Editorials

Justin Dunn’s Up and Down 2020 leaves Questions for 2021

Justin Dunn has been on the radar since before he was acquired by the Seattle Mariners as part of the now-famous Edwin Diaz for Jarred Kelenic trade. During his junior season at Boston College, speculation led many to believe that the athletic righty was the Mariner’s preferred choice with the first draft selection of the Jerry Dipoto era. But after Kyle Lewis somewhat shockingly fell to Seattle at pick 11, Dunn would go to the Mets just a few picks later.

But Dipoto kept close tabs on Dunn and jumped at the chance to acquire him. After a promising 2019 season in AA, Dunn got his first cup of coffee in the big leagues, but his 5.2 innings in 2019 hardly left much room for analysis. But Dunn has made all but one of his scheduled starts in 2020 and the negative has far outweighed the negative.

The biggest concern with Dunn thus far is his total lack of control in most of his starts. Dunn has walked a staggering 38 batters in 47.1 innings while posting just 41 strikeouts. The nearly 1:1 K/BB ratio is unacceptable and a bit odd. Dunn is a good athlete with simple delivery. But the numbers speak for themselves.

Dunn has also seen a slight drop in his average fastball velocity. Dunn was billed as a guy whos sat 91-94 as a starter, but in 2020, his average is down 1.5 MPH to 91.2 MPH. Dunn has sat comfortably at 88-90 for most of 2020 and has only touched 93 MPH a handful of times. This could be a deliberate change to try and improve his control, but without knowing for sure, it is a slight cause for concern.

Dunn’s 2020 is uneven by any stretch.
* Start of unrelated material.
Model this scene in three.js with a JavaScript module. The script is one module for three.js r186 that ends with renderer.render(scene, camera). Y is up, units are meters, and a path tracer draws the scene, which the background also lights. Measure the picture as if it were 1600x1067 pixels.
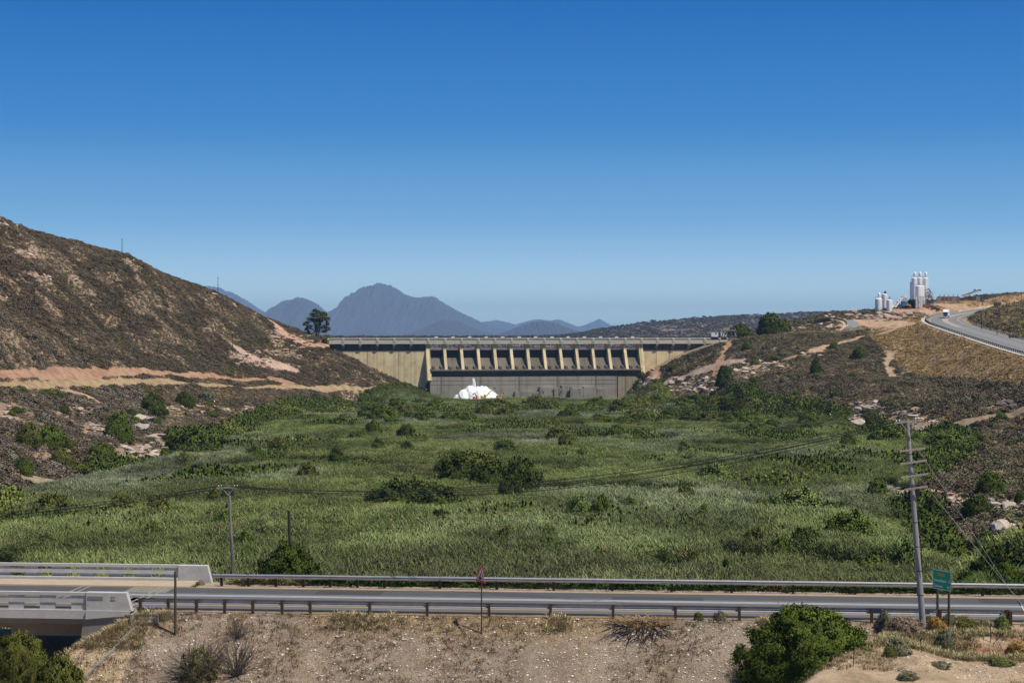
import * as THREE from 'three';
import { mergeGeometries } from 'three/addons/utils/BufferGeometryUtils.js';
// ---------------------------------------------------------------- camera, sky, sun, exposure
const scene = new THREE.Scene();
const F = 2700, CY = 30, HY = 524;                       // focal length in photo pixels, eye height, horizon row
const camera = new THREE.PerspectiveCamera(2 * Math.atan(533.5 / F) * 180 / Math.PI, 1600 / 1067, 0.5, 90000);
camera.position.set(0, CY, 0);
camera.rotation.x = -Math.atan((533.5 - HY) / F);
const renderer = new THREE.WebGLRenderer({ antialias: true });
renderer.setSize(1024, 682);
renderer.toneMapping = THREE.LinearToneMapping;
renderer.toneMappingExposure = 1.1;
renderer.shadowMap.enabled = true;
const sunDir = new THREE.Vector3(0.42, 0.87, 0.25).normalize();
const sun = new THREE.DirectionalLight(new THREE.Color().setRGB(1, 0.915, 0.75), 4.8);
sun.position.copy(sunDir).multiplyScalar(900).add(new THREE.Vector3(0, 10, -450));
sun.target.position.set(0, 10, -450);
sun.castShadow = true;
Object.assign(sun.shadow.camera, { left: -420, right: 420, top: 420, bottom: -420, near: 10, far: 2500 });
sun.shadow.mapSize.set(4096, 4096);
scene.add(sun, sun.target);
{ // clear sky: a ramp by elevation plus the brighter air round the sun
  const ramp = [[-90, .11, .10, .09], [-2, .17, .19, .2], [0, .95, 1.2, 1.08], [1.2, .74, 1.02, 1.08], [2.2, .42, .70, .92], [3.6, .175, .43, .73], [6.8, .03, .22, .57], [11, .001, .125, .45], [18, .004, .11, .40], [40, .014, .09, .31], [90, .014, .08, .26]];
  const W = 512, Hh = 256, data = new Float32Array(W * Hh * 4);
  for (let r = 0; r < Hh * W; r++) {
    const row = Math.floor(r / W), col = r % W, el = ((row + .5) / Hh - .5) * Math.PI, az = ((col + .5) / W - .5) * 2 * Math.PI, e = el * 180 / Math.PI;
    let i = 0; while (i < ramp.length - 2 && e > ramp[i + 1][0]) i++;
    let t = Math.min(1, Math.max(0, (e - ramp[i][0]) / (ramp[i + 1][0] - ramp[i][0])));
    const cs = Math.cos(az) * Math.cos(el) * sunDir.x + Math.sin(el) * sunDir.y + Math.sin(az) * Math.cos(el) * sunDir.z;
    const glow = el > 0 ? .4 * Math.exp((cs - 1) * 40) + .03 * Math.exp((cs - 1) * 6) : 0;
    for (let c = 0; c < 3; c++) data[r * 4 + c] = ramp[i][c + 1] * (1 - t) + ramp[i + 1][c + 1] * t + glow * [1, .97, .9][c];
    data[r * 4 + 3] = 1;
  }
  const sky = new THREE.DataTexture(data, W, Hh, THREE.RGBAFormat, THREE.FloatType);
  sky.mapping = THREE.EquirectangularReflectionMapping; sky.minFilter = sky.magFilter = THREE.LinearFilter; sky.needsUpdate = true;
  scene.background = sky; scene.environment = sky;
}
scene.fog = new THREE.FogExp2(new THREE.Color().setRGB(.42, .68, 1), 6e-5);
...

Unlike Yusei Kikuchi, Dunn has actually been worse than his ERA indicates. Dunn’s 4.20 ERA is a good number, especially for a rookie starter. But his 6.25 FIP and 6.42 BB/9 and his 92.3 MPH average exit velocity all paint a troubling picture. Dunn has also been using a curveball as his primary breaking ball, putting off throwing the slider, the better of his two pitches.

Dunn’s future could very well be in the Mariners bullpen, but at 91 MPH with a mediocre curveball and average slider, he isn’t much use to anybody. But a quicker delivery could see the fastball jump back up into the mid-to-upper 90s, where he was at BC, and make the slider more effective in shorter stints. Dunn doesn’t need to move to the bullpen now, but he shouldn’t be guaranteed a rotation spot in 2021. A long stint in the minors could be called for and may ultimately be the best move for Dunn and the Mariners alike.